War profiteer of the month: Almaz-Antey

A large truck pulls an even larger trailer. On the trailer are several large missile launchers. Everything is painted dark khaki green
An S-400, designed and built by Almaz-Antey and subsidiaries. Photo: wikpedia/CC4.0

Almaz-Antey is the largest Russian arms company, made up of dozens of smaller companies. It is owned by the state, employs around 98,000 people, and produces a wide range of missiles, anti-aircraft systems, radars, automated turrets, naval artillery, and firearms.

In 2017 Almaz Antey ranked 10th in the Stockholm International Peace Research Institute’s top 100 arms companies, rising from 13th in 2016, which was the first time a Russian company had appeared in the top 10. In 2017 the company made US$8.5 billion worth of arms sales making up 94% of the company’s income. The company has been targetted by US and EU sanctions, in response to Russia’s involvement in the conflict in the Ukraine, and the annexation of Crimea.

Almaz-Antey regularly displays at arms fairs around the world, including most recently at the Aero India 2019 aerospace show, MILEX 2019 in Belarus, and IDEF 2019 in Turkey.

Anti-aircraft systems

The S-400 anti-aircraft system is an air-defence system designed and built by a subsidiary of Almaz Antey called MKB Fakel, and has been described as “one of the best air-defence systems in the world”. The S-400 replaced the S-300 system, and went into service in 2007. The system comprises of four missiles able to hit targets at varying distances, from over 300km away, to a short range missile with a 40km range. The system is mounted on trucks and turrets that can be rapidly deployed by just a few people. The S-400 has been sold (or in some cases given for free) to: Belarus, China, Turkey, Saudi Arabia and India. Each system – consisting of 8 launchers, 112 missiles, command and support vehicles - costs $400 million.

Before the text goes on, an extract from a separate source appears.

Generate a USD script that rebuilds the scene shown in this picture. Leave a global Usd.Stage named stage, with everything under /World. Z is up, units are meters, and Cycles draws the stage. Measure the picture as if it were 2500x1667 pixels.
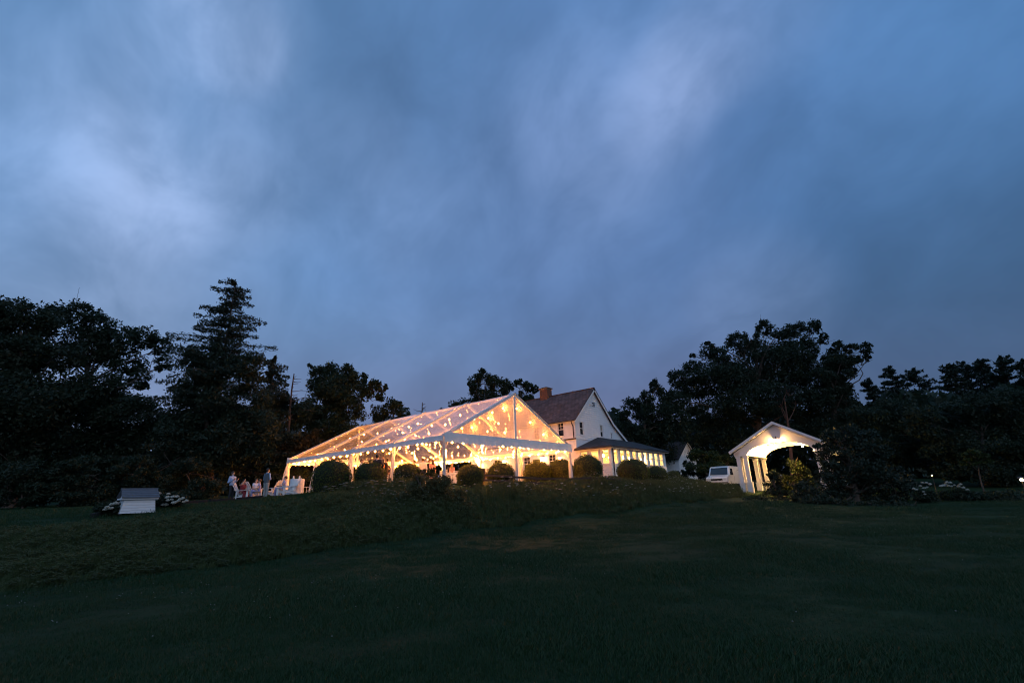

The S-300 system has been used by a wide range of countries. Iran paid for an unknown number of S-300 batteries in 2007, but only received them in 2006. Iran’s acquisition of the S-300 was one of the alleged motivations behind the Israeli Air Force purchasing F35 jets from the USA. There are also concerns that Turkey’s decision to purchase both the S-400 system from Russia, and F35 jets from the USA could expose vulnerabilities in the F35 that could be exploited by Russia. Because of this, the USA has suspended delivery of the F35 jets to Turkey, and Russia is due to deliver the S-400 to Turkey in July 2019, though there are reports that they will not be received until 2020. It has been reported that the Turkish military will not be allowed access to the internal electronic systems of the S-400.

The company is also developing an upgrade on the S-400 – the S-500, boasting an increased range and various other technical improvements designed as a “blow against American prestige”. The S-500 was due to go into production in 2014, but that has been pushed back to both 2017 and then to 2020. Commentators speculate the delays might be due to technical issues, or concerns that going into production with the S-500 might curb interest in the S-400 from prospective international buyers.

In late 2018, Almaz Antey revealed details of a new surface-to-air missile system called the 9K317E Viking system, which is "is designed to engage cruise missile, frontline and strategic aircraft, high-precision weapons, stealth targets, rotary-wing platforms [including hovering], and radio-emitting surface and ground targets in contested areas” and can simultaneously attack 36 targets.

In 2015, a Buk anti-aircraft system built by Almaz-Antey was considered the most likely culprit for the shooting down of the MH17 passenger flight over eastern Ukraine, killing all 298 people on board. The company didn’t deny a Buk was used, but questioned who fired the weapon and from which territory, and even suggested staging a reconstruction of the crash, in order to “prove the angles”.